The task force recommends officers wear body cameras and suggests increasing the K9 division and restoring the horse-mounted police unit. 

The U.S. Capitol Police said it looks forward to reviewing the security recommendations and will continue to work with congressional stakeholders.

"We believe enhancements to the Capitol complex's physical infrastructure are required," the agency said in a statement.  "We also agree we need to increase our manpower and overall response capabilities." 

The report also proposes enhanced security for Congressional members when they travel to their home districts.

"It's the public access, when you're at public meetings and public engagements that are oftentimes promoted and, you know, people know what time you are going to be there and that sort of thing. That is a major concern," said Representative Steven Horsford, who attended Monday's briefing. 

Asked by CBS News if she supports the findings, House Speaker Nancy Pelosi acknowledged supplemental funding will be required. 

"We will be presenting to the fuller body and at some point have decisions made about what is feasible," she said. "It's going to take more money to protect the Capitol in a way that enables people to come here." 

Pelosi commissioned the Honore review, which primarily focuses on security on the House side of the Capitol.

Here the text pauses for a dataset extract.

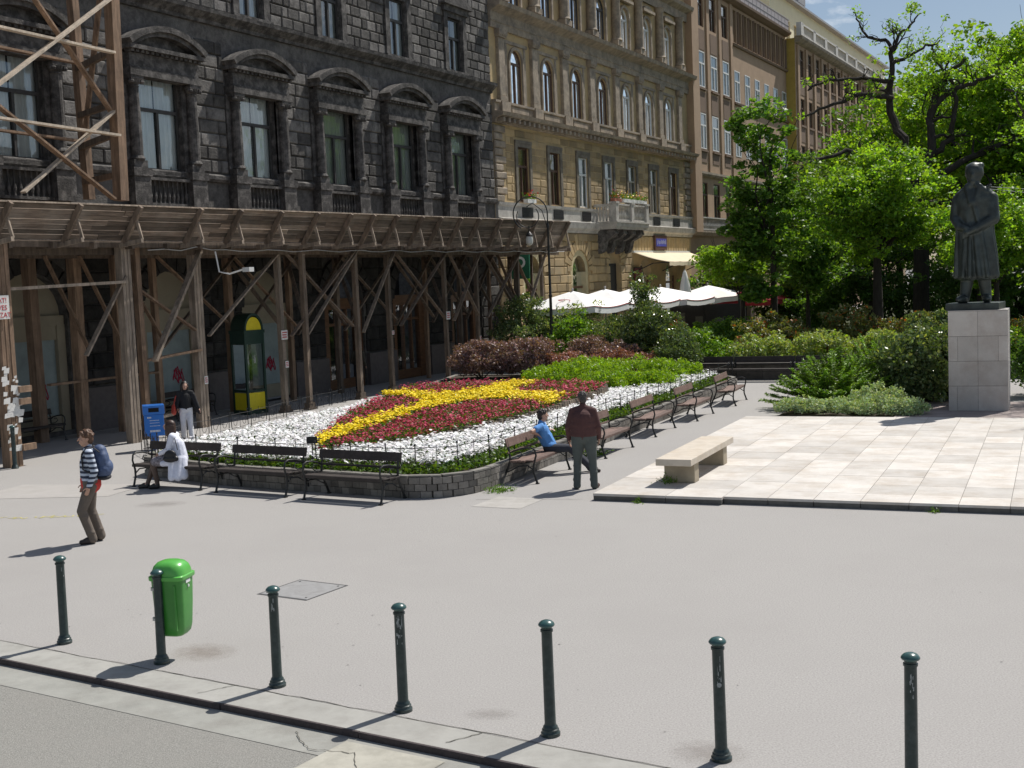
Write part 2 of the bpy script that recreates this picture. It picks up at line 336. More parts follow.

House Minority Leader Kevin McCarthy and other House Republicans have criticized the selection of the retired general to lead the probe, citing his past statements suggesting Capitol Police officers were complicit in the insurrection.    

"While there may be some worthy recommendations forthcoming, General Honore's notorious partisan bias calls into question the rationality of appointing him to lead this important security review," McCarthy said in a statement. 

Honore and other members of the January 6 task force will brief members from both parties in three separate sessions Monday.